I put Rush Limbaugh next because he is just so damn good at what he does. For many years I enjoyed listening to him, even though I mostly disagreed with his politics. He was tuned in to a sensibility that I knew well, and in many ways he understood the political left better than it understood itself. Maybe he still does. I’m just so tired of right-wing talkers at this point that I don’t listen to any of them. But I want to give credit where due, and Rush deserves plenty.

I first heard Alex Bennett on WMCA in the late ’60s, and followed him to WPLJ while I was still living in New Jersey. Later I picked him up again in the Bay Area when he was on a variety of stations there. Alex was at his best (for me at least) when he brought comedians into the studio to hang out. I’m sure Alex played a key role in the surge in comedy clubs that happened in the 1980s. (Wow, I just learned that Ronni Bennett is Alex’s ex. Guess I missed that.)

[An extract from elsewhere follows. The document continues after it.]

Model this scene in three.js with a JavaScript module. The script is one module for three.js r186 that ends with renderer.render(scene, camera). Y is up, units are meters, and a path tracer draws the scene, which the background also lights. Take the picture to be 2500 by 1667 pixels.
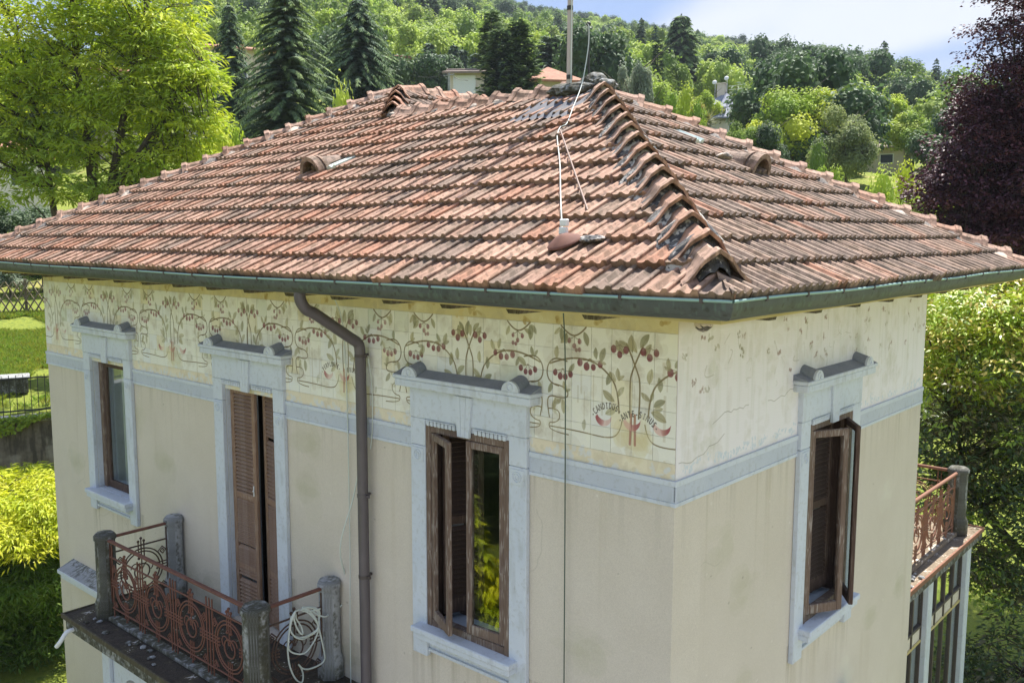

Allan Handelman is the only guy on this list (and I regret that they are all guys) who has had me as a guest on the air. It was in the early ’80s on WPTF in Raleigh, to talk about radio, like we are now. I first heard Allan when he was on a little FM station in Farmville, North Carolina. I was 100+ miles away, in Chapel Hill, but had a big antenna on my roof that I would aim east to get Allan’s signal, amazed at the guests he would get to come on. Most notable among those was Frank Zappa. Allan’s discussions with Frank are among my treasured radio memories.

So that’s it for now. I started to write this in January and decided to finally throw a few more sentences in, and liberate it from the Drafts folder. If you care, tweet or comment on your own faves. Two I would volunteer for a slightly different category (such as “uncategorizable”) are Phil Hendrie and Jean Shepherd.



2 responses to “My Top Ten Talk Radio Hosts of All Time”

  1. How could you not include Art Bell?

  2. I thought about Art Bell, but I hardly ever listened to him. His desert/aliens/UFOs thing never worked for me. But I loved Phil Hendrie’s parody of Art.